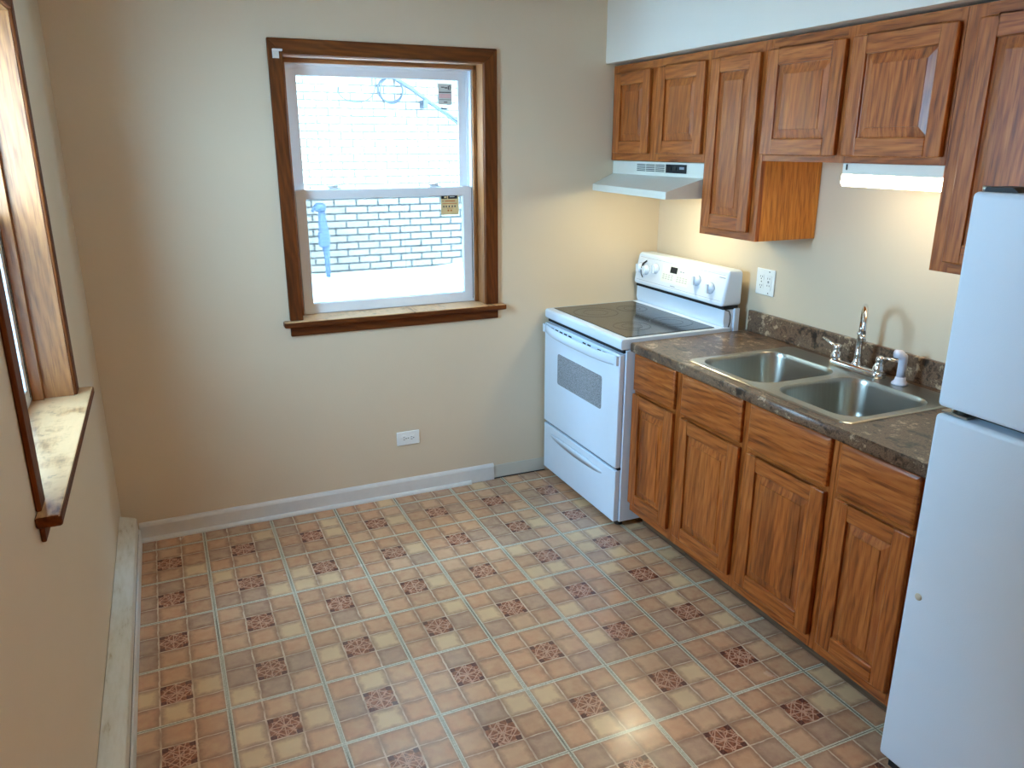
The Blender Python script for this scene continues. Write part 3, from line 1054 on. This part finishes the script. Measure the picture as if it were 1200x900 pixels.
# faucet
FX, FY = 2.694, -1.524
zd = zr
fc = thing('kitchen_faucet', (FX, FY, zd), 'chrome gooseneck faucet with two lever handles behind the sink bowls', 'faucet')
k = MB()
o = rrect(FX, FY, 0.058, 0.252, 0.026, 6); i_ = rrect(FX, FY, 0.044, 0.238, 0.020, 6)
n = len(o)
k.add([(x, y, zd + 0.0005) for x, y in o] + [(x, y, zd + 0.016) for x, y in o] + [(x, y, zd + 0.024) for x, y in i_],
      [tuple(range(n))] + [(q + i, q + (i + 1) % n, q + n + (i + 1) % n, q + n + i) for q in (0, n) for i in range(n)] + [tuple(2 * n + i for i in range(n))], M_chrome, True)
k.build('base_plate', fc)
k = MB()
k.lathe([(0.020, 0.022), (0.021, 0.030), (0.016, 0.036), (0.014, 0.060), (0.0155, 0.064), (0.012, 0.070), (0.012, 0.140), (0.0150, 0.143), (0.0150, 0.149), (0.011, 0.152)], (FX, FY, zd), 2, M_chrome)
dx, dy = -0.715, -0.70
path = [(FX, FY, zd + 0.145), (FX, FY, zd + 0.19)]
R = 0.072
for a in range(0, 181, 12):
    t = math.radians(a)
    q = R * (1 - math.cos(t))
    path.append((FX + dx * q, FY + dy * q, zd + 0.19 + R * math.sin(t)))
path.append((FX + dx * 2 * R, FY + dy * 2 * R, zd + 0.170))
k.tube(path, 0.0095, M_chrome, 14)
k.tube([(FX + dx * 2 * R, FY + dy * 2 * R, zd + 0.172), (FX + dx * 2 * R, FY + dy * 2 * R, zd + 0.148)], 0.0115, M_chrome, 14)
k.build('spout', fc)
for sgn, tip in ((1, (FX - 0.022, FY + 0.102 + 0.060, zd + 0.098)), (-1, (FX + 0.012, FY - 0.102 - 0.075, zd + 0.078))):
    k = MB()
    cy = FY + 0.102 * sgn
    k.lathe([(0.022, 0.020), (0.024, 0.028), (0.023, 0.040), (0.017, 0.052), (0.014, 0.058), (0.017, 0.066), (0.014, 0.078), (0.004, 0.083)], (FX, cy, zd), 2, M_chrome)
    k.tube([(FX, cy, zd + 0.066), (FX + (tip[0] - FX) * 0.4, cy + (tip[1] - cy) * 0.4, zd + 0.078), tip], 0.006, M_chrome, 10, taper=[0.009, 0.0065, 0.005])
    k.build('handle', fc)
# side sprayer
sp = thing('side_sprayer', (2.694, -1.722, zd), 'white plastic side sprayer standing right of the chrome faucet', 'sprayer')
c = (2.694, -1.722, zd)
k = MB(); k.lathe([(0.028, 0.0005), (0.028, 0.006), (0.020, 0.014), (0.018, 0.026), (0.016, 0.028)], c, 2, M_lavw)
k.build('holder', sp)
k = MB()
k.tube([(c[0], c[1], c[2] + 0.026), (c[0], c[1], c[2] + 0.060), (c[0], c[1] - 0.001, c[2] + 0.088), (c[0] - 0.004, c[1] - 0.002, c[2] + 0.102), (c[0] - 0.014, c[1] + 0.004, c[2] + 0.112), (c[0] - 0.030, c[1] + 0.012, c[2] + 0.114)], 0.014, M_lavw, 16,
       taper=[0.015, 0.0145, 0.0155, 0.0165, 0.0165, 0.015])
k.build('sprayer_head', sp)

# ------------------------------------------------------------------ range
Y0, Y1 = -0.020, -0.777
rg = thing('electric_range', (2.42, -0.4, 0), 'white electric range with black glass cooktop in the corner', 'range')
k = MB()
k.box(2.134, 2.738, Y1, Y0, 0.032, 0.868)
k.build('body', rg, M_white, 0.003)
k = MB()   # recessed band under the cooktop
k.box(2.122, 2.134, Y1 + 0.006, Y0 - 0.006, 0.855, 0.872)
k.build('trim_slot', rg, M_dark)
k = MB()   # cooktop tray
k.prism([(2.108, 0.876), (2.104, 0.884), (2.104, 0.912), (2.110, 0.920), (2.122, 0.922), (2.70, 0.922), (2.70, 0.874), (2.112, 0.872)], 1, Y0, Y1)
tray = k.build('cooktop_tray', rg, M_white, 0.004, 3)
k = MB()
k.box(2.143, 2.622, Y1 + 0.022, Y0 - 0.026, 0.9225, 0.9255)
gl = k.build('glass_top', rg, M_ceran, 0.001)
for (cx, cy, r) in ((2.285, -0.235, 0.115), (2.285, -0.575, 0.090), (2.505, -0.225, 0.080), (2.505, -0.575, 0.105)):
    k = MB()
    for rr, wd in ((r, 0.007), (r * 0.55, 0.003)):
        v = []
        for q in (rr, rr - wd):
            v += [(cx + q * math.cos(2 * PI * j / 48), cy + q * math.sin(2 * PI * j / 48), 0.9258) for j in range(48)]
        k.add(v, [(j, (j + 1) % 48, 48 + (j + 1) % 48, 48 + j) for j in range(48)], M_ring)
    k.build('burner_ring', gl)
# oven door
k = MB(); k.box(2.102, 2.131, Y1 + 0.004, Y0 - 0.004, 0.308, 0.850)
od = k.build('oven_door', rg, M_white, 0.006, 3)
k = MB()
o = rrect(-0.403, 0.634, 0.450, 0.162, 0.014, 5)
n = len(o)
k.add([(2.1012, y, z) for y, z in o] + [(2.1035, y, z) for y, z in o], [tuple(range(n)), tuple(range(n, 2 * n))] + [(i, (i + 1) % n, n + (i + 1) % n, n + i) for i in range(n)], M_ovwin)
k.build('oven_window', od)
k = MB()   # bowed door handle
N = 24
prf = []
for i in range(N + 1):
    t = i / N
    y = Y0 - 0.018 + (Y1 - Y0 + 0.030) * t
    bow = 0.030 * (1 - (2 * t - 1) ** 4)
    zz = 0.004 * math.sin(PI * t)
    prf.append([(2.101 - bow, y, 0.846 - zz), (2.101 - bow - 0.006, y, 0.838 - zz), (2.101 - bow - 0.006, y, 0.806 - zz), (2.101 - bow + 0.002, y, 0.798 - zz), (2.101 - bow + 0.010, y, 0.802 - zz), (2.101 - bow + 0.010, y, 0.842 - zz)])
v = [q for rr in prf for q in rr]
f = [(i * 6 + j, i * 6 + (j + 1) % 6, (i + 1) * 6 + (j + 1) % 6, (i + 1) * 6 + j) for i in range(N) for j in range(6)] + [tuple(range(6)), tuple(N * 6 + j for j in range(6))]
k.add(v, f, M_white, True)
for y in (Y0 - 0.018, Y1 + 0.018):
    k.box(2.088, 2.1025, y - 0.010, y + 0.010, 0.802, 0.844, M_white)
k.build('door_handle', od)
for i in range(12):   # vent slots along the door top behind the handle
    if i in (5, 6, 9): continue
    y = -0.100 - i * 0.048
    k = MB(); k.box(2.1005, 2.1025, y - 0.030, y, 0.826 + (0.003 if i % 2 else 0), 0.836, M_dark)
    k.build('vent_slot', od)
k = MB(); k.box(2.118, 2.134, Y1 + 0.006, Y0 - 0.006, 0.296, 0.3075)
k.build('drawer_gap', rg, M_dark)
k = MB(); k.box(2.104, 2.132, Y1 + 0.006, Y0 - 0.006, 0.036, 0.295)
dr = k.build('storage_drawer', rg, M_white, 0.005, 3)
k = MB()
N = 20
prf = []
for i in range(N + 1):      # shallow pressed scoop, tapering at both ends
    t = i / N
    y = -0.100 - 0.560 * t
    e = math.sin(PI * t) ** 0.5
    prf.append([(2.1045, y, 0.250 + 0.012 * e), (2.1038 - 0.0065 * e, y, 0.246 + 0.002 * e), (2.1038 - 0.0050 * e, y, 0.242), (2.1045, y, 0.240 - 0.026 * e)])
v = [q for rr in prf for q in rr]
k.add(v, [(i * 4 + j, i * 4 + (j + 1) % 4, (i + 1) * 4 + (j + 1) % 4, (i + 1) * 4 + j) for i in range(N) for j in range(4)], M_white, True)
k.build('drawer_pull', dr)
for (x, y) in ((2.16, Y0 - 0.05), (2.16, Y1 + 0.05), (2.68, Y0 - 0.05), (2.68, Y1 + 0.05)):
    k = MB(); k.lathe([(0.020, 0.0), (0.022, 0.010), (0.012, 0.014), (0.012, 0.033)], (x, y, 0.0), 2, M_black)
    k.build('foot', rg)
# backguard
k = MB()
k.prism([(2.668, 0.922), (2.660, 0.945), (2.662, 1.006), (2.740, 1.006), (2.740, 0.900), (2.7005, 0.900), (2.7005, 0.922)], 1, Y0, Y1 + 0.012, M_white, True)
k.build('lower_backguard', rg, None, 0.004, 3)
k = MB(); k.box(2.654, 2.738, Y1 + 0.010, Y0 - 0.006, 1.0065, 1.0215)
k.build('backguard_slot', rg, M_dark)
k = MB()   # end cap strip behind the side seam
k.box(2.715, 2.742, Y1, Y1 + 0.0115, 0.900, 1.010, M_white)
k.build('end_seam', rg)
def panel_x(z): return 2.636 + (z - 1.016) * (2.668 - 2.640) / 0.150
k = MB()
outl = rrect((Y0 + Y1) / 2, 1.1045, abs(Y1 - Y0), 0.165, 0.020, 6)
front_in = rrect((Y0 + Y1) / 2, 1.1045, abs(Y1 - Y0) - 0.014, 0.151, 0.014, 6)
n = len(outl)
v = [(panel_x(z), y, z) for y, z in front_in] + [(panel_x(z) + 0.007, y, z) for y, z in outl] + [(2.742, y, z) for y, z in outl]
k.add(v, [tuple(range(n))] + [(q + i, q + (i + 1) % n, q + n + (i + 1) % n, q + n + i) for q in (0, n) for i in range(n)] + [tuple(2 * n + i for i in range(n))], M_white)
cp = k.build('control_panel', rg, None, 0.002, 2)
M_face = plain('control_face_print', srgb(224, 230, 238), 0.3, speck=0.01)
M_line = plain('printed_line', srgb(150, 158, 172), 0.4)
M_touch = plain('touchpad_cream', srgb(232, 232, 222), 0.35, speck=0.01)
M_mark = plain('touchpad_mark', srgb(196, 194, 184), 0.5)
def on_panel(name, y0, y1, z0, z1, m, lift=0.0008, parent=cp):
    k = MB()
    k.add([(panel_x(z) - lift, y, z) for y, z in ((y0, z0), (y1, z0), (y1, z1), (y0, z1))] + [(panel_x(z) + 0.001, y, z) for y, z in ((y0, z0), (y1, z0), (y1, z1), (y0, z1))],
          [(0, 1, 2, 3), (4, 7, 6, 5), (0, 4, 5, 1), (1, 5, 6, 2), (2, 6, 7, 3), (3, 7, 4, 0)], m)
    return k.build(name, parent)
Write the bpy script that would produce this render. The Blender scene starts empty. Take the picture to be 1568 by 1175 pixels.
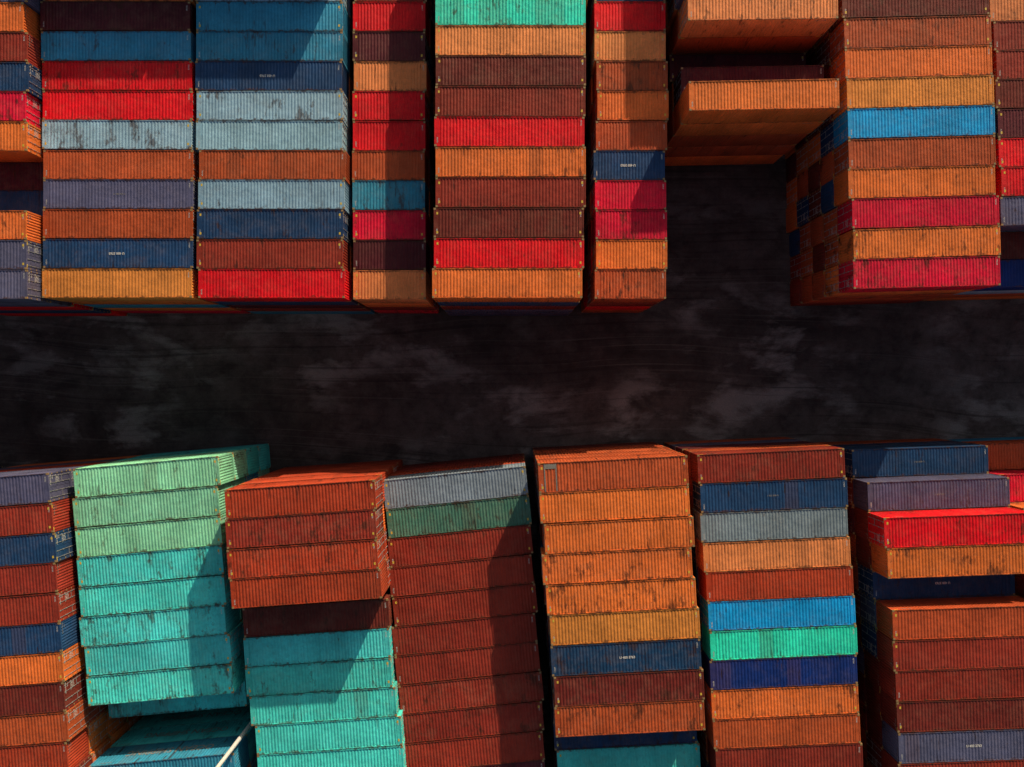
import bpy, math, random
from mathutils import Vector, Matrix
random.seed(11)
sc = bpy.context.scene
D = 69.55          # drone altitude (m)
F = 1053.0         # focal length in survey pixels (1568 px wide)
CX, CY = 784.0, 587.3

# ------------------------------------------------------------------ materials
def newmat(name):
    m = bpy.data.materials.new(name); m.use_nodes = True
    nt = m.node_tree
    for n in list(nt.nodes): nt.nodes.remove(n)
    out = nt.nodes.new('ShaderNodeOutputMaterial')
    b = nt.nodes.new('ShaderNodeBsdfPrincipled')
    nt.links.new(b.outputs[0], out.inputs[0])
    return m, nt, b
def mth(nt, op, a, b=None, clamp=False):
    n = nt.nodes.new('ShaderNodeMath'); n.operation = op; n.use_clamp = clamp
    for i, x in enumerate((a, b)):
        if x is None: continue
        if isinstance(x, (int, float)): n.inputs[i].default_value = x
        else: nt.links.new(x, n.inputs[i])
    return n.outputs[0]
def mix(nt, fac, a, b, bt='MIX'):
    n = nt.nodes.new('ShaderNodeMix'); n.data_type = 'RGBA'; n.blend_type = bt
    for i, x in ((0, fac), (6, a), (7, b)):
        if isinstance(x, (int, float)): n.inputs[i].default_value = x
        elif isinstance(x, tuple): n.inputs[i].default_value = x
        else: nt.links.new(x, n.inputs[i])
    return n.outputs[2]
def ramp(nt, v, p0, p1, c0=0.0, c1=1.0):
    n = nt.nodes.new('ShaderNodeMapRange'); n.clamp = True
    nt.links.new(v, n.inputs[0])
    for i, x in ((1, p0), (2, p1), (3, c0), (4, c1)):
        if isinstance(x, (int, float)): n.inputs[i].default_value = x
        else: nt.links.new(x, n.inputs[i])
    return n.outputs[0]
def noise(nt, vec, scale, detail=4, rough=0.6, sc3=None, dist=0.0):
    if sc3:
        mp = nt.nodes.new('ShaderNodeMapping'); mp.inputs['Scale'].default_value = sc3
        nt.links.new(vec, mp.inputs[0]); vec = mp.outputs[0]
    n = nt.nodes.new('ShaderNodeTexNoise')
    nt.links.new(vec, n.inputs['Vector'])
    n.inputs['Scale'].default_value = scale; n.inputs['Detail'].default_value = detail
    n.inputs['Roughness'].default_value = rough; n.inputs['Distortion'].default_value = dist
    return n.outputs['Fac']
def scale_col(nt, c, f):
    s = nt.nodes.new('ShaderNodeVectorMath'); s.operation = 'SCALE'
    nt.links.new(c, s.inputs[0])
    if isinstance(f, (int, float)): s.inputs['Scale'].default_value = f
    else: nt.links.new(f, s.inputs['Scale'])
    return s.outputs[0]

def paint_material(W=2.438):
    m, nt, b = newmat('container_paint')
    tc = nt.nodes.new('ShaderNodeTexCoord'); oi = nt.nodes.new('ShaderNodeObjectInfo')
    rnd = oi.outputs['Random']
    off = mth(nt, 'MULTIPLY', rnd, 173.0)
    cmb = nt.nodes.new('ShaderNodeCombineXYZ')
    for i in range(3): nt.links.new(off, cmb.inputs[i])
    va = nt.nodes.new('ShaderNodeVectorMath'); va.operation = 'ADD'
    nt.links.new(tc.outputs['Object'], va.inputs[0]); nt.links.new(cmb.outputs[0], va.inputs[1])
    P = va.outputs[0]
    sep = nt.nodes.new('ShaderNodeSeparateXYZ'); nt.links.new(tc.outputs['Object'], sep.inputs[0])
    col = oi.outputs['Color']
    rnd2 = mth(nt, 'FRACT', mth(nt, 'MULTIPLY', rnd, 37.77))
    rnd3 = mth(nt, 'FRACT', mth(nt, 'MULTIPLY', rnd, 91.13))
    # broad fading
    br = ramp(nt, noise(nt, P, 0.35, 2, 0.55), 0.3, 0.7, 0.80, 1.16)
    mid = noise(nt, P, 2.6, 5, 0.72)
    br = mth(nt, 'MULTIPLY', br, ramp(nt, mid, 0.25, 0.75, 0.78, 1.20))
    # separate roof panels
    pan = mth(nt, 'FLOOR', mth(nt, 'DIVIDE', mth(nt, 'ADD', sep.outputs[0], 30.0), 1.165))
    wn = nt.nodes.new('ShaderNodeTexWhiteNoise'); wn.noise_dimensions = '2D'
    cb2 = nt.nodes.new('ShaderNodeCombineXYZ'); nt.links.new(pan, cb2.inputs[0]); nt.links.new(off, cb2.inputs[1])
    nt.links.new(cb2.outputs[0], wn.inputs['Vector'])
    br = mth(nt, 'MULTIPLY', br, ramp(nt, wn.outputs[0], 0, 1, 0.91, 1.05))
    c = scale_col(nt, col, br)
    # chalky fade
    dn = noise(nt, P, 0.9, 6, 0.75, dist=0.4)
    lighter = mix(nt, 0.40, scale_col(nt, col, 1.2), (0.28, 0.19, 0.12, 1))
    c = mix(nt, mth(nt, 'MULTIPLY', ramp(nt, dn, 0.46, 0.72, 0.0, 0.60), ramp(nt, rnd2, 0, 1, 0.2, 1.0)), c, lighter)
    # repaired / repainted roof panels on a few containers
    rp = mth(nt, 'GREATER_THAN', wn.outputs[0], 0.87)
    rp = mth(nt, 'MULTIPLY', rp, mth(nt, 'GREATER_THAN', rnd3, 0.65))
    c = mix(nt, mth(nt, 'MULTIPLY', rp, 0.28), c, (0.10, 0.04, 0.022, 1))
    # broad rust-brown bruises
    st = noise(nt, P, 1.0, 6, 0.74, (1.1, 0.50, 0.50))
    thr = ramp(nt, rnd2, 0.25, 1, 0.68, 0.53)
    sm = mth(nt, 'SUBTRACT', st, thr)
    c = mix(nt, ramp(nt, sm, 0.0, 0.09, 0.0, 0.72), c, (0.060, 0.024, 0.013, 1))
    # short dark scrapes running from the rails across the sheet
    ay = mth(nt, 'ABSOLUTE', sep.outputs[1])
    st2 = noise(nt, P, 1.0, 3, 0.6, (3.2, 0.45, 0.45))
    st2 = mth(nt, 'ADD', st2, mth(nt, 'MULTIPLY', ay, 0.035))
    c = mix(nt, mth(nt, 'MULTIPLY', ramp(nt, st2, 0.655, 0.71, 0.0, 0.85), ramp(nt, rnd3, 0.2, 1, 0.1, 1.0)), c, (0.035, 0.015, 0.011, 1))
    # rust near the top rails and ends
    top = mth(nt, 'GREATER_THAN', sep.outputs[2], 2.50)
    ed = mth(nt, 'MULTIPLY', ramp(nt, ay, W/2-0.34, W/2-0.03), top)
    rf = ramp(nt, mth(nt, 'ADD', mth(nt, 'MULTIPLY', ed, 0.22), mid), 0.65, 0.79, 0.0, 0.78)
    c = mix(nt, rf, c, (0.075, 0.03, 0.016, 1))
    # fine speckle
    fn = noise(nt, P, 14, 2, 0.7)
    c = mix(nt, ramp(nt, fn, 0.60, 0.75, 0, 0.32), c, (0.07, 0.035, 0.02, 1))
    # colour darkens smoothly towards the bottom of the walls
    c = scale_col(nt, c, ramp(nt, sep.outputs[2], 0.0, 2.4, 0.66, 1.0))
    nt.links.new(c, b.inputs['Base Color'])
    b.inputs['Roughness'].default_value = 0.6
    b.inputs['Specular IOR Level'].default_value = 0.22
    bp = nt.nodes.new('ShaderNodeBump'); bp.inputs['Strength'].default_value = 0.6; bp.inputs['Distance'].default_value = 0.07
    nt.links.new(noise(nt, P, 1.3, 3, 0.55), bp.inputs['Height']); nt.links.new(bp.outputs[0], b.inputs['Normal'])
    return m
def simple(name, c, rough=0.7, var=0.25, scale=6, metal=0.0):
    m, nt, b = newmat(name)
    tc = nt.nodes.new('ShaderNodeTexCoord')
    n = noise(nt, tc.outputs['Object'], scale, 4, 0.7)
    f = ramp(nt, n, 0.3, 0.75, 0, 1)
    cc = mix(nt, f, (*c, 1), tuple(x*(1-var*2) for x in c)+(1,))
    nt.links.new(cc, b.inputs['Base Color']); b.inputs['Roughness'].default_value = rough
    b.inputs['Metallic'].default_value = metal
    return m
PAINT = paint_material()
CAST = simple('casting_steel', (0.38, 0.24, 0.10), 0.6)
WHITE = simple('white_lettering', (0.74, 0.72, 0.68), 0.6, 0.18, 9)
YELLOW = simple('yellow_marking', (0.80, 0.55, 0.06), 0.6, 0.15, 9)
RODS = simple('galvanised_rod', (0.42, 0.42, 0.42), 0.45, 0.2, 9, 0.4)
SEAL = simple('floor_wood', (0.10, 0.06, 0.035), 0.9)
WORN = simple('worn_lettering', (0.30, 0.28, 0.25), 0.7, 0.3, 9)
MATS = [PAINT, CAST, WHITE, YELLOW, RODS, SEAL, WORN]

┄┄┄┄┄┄

PROBLEM DESCRIPTION -
Copy exactly, and copy only, the lines from the one with "Write the bpy" to the one with "CX, CY = 784.0, 587.3", ends included. Pictures are not part of the copy.

EXERCISE RESULT -
Write the bpy script that would produce this render. The Blender scene starts empty. Take the picture to be 1568 by 1175 pixels.
import bpy, math, random
from mathutils import Vector, Matrix
random.seed(11)
sc = bpy.context.scene
D = 69.55          # drone altitude (m)
F = 1053.0         # focal length in survey pixels (1568 px wide)
CX, CY = 784.0, 587.3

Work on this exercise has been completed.